§ **THE REQUEST**:
Below is a listing; reproduce each line of it exactly.

— BEGIN MATERIAL —

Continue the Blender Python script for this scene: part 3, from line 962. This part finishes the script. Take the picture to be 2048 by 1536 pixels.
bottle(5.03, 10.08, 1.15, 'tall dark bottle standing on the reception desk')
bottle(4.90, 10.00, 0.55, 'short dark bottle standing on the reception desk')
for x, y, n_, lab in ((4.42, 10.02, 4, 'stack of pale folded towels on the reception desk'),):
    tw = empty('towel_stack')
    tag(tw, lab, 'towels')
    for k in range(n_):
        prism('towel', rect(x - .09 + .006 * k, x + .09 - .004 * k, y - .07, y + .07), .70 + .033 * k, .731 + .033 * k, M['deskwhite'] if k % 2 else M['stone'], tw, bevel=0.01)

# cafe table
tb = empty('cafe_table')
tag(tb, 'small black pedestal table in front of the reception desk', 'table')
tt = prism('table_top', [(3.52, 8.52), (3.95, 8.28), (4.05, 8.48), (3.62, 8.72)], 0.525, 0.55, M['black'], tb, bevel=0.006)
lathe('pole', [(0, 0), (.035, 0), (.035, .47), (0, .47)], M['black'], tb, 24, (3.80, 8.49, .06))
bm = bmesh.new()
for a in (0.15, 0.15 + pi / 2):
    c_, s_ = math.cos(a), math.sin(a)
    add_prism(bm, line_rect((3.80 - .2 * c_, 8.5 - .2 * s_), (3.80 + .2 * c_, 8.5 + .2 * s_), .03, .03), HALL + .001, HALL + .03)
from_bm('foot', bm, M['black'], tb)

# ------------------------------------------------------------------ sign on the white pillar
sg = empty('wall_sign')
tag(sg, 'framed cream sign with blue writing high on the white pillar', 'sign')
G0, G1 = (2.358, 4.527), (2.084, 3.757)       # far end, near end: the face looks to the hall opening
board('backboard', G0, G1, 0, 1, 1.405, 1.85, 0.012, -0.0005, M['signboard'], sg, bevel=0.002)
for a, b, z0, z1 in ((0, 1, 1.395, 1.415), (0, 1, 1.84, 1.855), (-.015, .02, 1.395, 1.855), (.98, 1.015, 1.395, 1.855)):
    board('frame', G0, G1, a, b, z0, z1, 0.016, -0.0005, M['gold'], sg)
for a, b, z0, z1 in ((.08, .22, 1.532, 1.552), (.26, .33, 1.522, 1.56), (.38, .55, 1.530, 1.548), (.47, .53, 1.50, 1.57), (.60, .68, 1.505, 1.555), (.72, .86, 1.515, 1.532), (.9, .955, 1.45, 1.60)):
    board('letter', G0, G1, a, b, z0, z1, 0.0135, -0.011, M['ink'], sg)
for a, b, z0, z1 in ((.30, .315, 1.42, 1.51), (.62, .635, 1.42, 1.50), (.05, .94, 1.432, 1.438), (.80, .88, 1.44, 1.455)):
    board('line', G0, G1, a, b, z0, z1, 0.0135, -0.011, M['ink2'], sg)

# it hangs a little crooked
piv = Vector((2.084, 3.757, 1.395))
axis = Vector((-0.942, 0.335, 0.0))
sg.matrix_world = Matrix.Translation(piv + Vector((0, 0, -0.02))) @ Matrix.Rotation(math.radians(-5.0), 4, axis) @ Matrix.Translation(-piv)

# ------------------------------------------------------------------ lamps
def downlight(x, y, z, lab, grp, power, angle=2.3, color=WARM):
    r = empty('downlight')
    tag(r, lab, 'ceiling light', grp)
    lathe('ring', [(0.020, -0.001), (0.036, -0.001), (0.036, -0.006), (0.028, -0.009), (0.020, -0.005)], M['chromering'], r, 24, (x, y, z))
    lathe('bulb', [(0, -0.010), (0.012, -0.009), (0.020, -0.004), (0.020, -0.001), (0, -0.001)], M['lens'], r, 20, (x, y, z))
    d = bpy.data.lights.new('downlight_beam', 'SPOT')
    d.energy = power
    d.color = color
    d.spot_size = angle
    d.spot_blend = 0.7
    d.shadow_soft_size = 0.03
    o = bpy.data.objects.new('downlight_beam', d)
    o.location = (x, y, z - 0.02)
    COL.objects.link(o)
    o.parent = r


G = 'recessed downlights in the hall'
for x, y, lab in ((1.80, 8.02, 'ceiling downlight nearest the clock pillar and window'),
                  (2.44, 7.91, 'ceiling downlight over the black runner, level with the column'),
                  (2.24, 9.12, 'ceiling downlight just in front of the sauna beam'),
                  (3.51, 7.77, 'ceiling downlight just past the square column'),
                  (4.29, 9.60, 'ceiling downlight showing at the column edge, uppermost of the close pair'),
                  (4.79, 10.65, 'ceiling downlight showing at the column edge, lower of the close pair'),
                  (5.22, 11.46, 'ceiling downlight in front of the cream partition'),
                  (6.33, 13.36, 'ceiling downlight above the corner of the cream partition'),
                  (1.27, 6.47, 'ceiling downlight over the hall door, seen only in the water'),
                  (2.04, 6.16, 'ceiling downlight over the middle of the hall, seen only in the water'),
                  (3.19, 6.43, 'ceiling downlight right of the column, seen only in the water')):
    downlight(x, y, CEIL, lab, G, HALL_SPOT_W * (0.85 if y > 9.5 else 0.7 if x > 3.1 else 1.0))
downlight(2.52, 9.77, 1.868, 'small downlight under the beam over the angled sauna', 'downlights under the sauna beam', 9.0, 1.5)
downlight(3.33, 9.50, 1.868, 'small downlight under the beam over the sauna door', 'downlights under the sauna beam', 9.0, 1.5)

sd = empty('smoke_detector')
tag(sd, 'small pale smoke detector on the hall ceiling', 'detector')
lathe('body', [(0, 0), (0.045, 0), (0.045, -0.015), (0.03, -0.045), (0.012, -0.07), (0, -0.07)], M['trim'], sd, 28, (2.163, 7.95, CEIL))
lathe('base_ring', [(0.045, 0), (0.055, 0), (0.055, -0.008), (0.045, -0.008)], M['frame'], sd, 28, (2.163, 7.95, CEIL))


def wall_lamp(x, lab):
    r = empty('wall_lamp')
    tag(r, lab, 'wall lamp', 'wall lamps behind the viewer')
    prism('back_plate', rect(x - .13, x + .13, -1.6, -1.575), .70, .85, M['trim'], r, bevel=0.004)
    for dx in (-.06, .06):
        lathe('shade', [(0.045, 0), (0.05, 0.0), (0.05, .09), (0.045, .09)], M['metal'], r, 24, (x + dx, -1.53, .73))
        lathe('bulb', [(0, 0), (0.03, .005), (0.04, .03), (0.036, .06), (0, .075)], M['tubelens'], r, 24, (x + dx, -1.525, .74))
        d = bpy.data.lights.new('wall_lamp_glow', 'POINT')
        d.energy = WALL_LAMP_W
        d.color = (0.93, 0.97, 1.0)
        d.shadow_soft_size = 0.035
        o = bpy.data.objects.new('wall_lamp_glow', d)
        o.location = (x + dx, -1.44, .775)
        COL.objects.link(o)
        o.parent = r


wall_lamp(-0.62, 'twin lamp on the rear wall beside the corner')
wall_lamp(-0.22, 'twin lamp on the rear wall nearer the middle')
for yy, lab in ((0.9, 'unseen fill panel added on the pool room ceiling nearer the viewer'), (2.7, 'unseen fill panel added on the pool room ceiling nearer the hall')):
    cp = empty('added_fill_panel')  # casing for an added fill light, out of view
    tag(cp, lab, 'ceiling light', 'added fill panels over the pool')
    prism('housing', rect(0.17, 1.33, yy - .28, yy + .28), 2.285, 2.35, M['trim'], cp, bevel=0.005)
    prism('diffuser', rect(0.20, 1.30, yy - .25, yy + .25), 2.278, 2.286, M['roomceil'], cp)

— END MATERIAL —

§ **RESULT**:
Continue the Blender Python script for this scene: part 3, from line 962. This part finishes the script. Take the picture to be 2048 by 1536 pixels.
bottle(5.03, 10.08, 1.15, 'tall dark bottle standing on the reception desk')
bottle(4.90, 10.00, 0.55, 'short dark bottle standing on the reception desk')
for x, y, n_, lab in ((4.42, 10.02, 4, 'stack of pale folded towels on the reception desk'),):
    tw = empty('towel_stack')
    tag(tw, lab, 'towels')
    for k in range(n_):
        prism('towel', rect(x - .09 + .006 * k, x + .09 - .004 * k, y - .07, y + .07), .70 + .033 * k, .731 + .033 * k, M['deskwhite'] if k % 2 else M['stone'], tw, bevel=0.01)

# cafe table
tb = empty('cafe_table')
tag(tb, 'small black pedestal table in front of the reception desk', 'table')
tt = prism('table_top', [(3.52, 8.52), (3.95, 8.28), (4.05, 8.48), (3.62, 8.72)], 0.525, 0.55, M['black'], tb, bevel=0.006)
lathe('pole', [(0, 0), (.035, 0), (.035, .47), (0, .47)], M['black'], tb, 24, (3.80, 8.49, .06))
bm = bmesh.new()
for a in (0.15, 0.15 + pi / 2):
    c_, s_ = math.cos(a), math.sin(a)
    add_prism(bm, line_rect((3.80 - .2 * c_, 8.5 - .2 * s_), (3.80 + .2 * c_, 8.5 + .2 * s_), .03, .03), HALL + .001, HALL + .03)
from_bm('foot', bm, M['black'], tb)

# ------------------------------------------------------------------ sign on the white pillar
sg = empty('wall_sign')
tag(sg, 'framed cream sign with blue writing high on the white pillar', 'sign')
G0, G1 = (2.358, 4.527), (2.084, 3.757)       # far end, near end: the face looks to the hall opening
board('backboard', G0, G1, 0, 1, 1.405, 1.85, 0.012, -0.0005, M['signboard'], sg, bevel=0.002)
for a, b, z0, z1 in ((0, 1, 1.395, 1.415), (0, 1, 1.84, 1.855), (-.015, .02, 1.395, 1.855), (.98, 1.015, 1.395, 1.855)):
    board('frame', G0, G1, a, b, z0, z1, 0.016, -0.0005, M['gold'], sg)
for a, b, z0, z1 in ((.08, .22, 1.532, 1.552), (.26, .33, 1.522, 1.56), (.38, .55, 1.530, 1.548), (.47, .53, 1.50, 1.57), (.60, .68, 1.505, 1.555), (.72, .86, 1.515, 1.532), (.9, .955, 1.45, 1.60)):
    board('letter', G0, G1, a, b, z0, z1, 0.0135, -0.011, M['ink'], sg)
for a, b, z0, z1 in ((.30, .315, 1.42, 1.51), (.62, .635, 1.42, 1.50), (.05, .94, 1.432, 1.438), (.80, .88, 1.44, 1.455)):
    board('line', G0, G1, a, b, z0, z1, 0.0135, -0.011, M['ink2'], sg)

# it hangs a little crooked
piv = Vector((2.084, 3.757, 1.395))
axis = Vector((-0.942, 0.335, 0.0))
sg.matrix_world = Matrix.Translation(piv + Vector((0, 0, -0.02))) @ Matrix.Rotation(math.radians(-5.0), 4, axis) @ Matrix.Translation(-piv)

# ------------------------------------------------------------------ lamps
def downlight(x, y, z, lab, grp, power, angle=2.3, color=WARM):
    r = empty('downlight')
    tag(r, lab, 'ceiling light', grp)
    lathe('ring', [(0.020, -0.001), (0.036, -0.001), (0.036, -0.006), (0.028, -0.009), (0.020, -0.005)], M['chromering'], r, 24, (x, y, z))
    lathe('bulb', [(0, -0.010), (0.012, -0.009), (0.020, -0.004), (0.020, -0.001), (0, -0.001)], M['lens'], r, 20, (x, y, z))
    d = bpy.data.lights.new('downlight_beam', 'SPOT')
    d.energy = power
    d.color = color
    d.spot_size = angle
    d.spot_blend = 0.7
    d.shadow_soft_size = 0.03
    o = bpy.data.objects.new('downlight_beam', d)
    o.location = (x, y, z - 0.02)
    COL.objects.link(o)
    o.parent = r


G = 'recessed downlights in the hall'
for x, y, lab in ((1.80, 8.02, 'ceiling downlight nearest the clock pillar and window'),
                  (2.44, 7.91, 'ceiling downlight over the black runner, level with the column'),
                  (2.24, 9.12, 'ceiling downlight just in front of the sauna beam'),
                  (3.51, 7.77, 'ceiling downlight just past the square column'),
                  (4.29, 9.60, 'ceiling downlight showing at the column edge, uppermost of the close pair'),
                  (4.79, 10.65, 'ceiling downlight showing at the column edge, lower of the close pair'),
                  (5.22, 11.46, 'ceiling downlight in front of the cream partition'),
                  (6.33, 13.36, 'ceiling downlight above the corner of the cream partition'),
                  (1.27, 6.47, 'ceiling downlight over the hall door, seen only in the water'),
                  (2.04, 6.16, 'ceiling downlight over the middle of the hall, seen only in the water'),
                  (3.19, 6.43, 'ceiling downlight right of the column, seen only in the water')):
    downlight(x, y, CEIL, lab, G, HALL_SPOT_W * (0.85 if y > 9.5 else 0.7 if x > 3.1 else 1.0))
downlight(2.52, 9.77, 1.868, 'small downlight under the beam over the angled sauna', 'downlights under the sauna beam', 9.0, 1.5)
downlight(3.33, 9.50, 1.868, 'small downlight under the beam over the sauna door', 'downlights under the sauna beam', 9.0, 1.5)

sd = empty('smoke_detector')
tag(sd, 'small pale smoke detector on the hall ceiling', 'detector')
lathe('body', [(0, 0), (0.045, 0), (0.045, -0.015), (0.03, -0.045), (0.012, -0.07), (0, -0.07)], M['trim'], sd, 28, (2.163, 7.95, CEIL))
lathe('base_ring', [(0.045, 0), (0.055, 0), (0.055, -0.008), (0.045, -0.008)], M['frame'], sd, 28, (2.163, 7.95, CEIL))


def wall_lamp(x, lab):
    r = empty('wall_lamp')
    tag(r, lab, 'wall lamp', 'wall lamps behind the viewer')
    prism('back_plate', rect(x - .13, x + .13, -1.6, -1.575), .70, .85, M['trim'], r, bevel=0.004)
    for dx in (-.06, .06):
        lathe('shade', [(0.045, 0), (0.05, 0.0), (0.05, .09), (0.045, .09)], M['metal'], r, 24, (x + dx, -1.53, .73))
        lathe('bulb', [(0, 0), (0.03, .005), (0.04, .03), (0.036, .06), (0, .075)], M['tubelens'], r, 24, (x + dx, -1.525, .74))
        d = bpy.data.lights.new('wall_lamp_glow', 'POINT')
        d.energy = WALL_LAMP_W
        d.color = (0.93, 0.97, 1.0)
        d.shadow_soft_size = 0.035
        o = bpy.data.objects.new('wall_lamp_glow', d)
        o.location = (x + dx, -1.44, .775)
        COL.objects.link(o)
        o.parent = r


wall_lamp(-0.62, 'twin lamp on the rear wall beside the corner')
wall_lamp(-0.22, 'twin lamp on the rear wall nearer the middle')
for yy, lab in ((0.9, 'unseen fill panel added on the pool room ceiling nearer the viewer'), (2.7, 'unseen fill panel added on the pool room ceiling nearer the hall')):
    cp = empty('added_fill_panel')  # casing for an added fill light, out of view
    tag(cp, lab, 'ceiling light', 'added fill panels over the pool')
    prism('housing', rect(0.17, 1.33, yy - .28, yy + .28), 2.285, 2.35, M['trim'], cp, bevel=0.005)
    prism('diffuser', rect(0.20, 1.30, yy - .25, yy + .25), 2.278, 2.286, M['roomceil'], cp)